The Baltimore-Washington region should be in Morgantown's corner

As someone who has lived in the Baltimore-Washington region since 1981, I am sympathetic to the fact that no "local" teams are still alive in the NCAA men's basketball tournament with Virginia Commonwealth (which I'm not sure is even local), Georgetown, the University of Virginia and Maryland all losing in the early rounds.

However, fans still have a local team to pull for — the West Virginia University Mountaineers are playing undefeated No. 1 Kentucky this Thursday in Cleveland for the right to advance to the Elite Eight.

Why bother, you might say? WVU doesn't stand a chance? On the other hand, you should realize that Mountaineer basketball coach, 2015 Big 12 Coach of the Year Bob Huggins with 765 career coaching victories is the third winningest active Division I coach behind Mike Krzyzewski and Jim Boeheim.
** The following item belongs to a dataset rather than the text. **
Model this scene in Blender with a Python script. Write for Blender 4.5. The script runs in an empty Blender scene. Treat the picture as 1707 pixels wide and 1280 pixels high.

More relevantly, he has a big edge in head-to-head matchups with Kentucky coach John Calipari and WVU's full-court press defense (aka "Press Virginia"), which leads the nation in steals and offensive rebounding, has helped Huggs' team achieve out-of-conference wins over University of Connecticut, North Carolina State as well as Big 12 foes Kansas, Oklahoma, and Texas. The Mountaineers countered naysayers on their way to the 2010 Final Four by upsetting second ranked, top-seeded Kentucky 73-66.
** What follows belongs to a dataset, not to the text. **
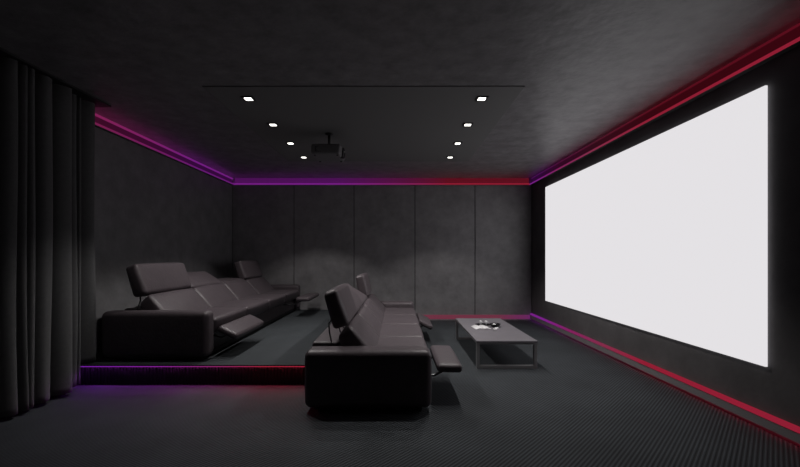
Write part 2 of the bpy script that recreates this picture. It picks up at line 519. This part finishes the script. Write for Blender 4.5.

Maybe you don't know that West Virginia University athletics have a lot of ties to the Baltimore-Washington region. Daxter Miles Jr., a freshman guard from Baltimore, scored 12 points including a couple of key transition baskets in WVU's 69-59 win over a higher-ranked and impressive Maryland Terrapin squad. The St. Louis Rams' Tavon Austin, a WVU graduate, is also from Baltimore. Going back further to 1965, when WVU desegregated its basketball program, two of its first four African-American freshmen basketball players were from the Washington area — Alexandria, Va. native Jim Lewis and Norman Holmes from the District of Columbia. There are many other examples too numerous to mention here.

West Virginia University has played a pivotal role in the gridiron history of the Washington Redskins. From Sam Huff to Danny "Lightning" Buggs, Adrian Murrell, Jeff Hostetler and today's backup nose tackle Chris Neild (who had two sacks and a forced fumble in this first game as a Redskin in 2011), there are many Mountaineers who starred wearing burgundy and gold. Sorry, Charm City (where I lived in 1981-83), but yes, Mountaineers have played for the two-time Super Bowl-winning Baltimore Ravens. The second all-time passer in WVU history, Marc Bulger, finished his career as a Raven in 2010.

WVU basketball is just as good as any "local team." Almost everyone knows about Jerry West and maybe even Hot Rod Hundley but few know that between the early 1940s (when WVU won its only national championship) and the early 1960s, that West Virginia University was the second winningest hoop program in the country after Adolph Rupp's University of Kentucky dynasty. Before the ACC, WVU played many of the teams, North Carolina, NC State, Duke, Maryland, etc. that comprised the old Southern Conference. And West Virginia did very well against those teams. Today, West Virginia leads the Maryland basketball series, 24-14.

Obviously, it's a slam dunk! Come on, Baltimore and D.C., why not adopt West Virginia this Thursday night when they take on Blue Nation? While an upset over undefeated Kentucky is in no way guaranteed, you'll have fun pulling for the Old Gold and Blue. And why not? They might just pull off the upset.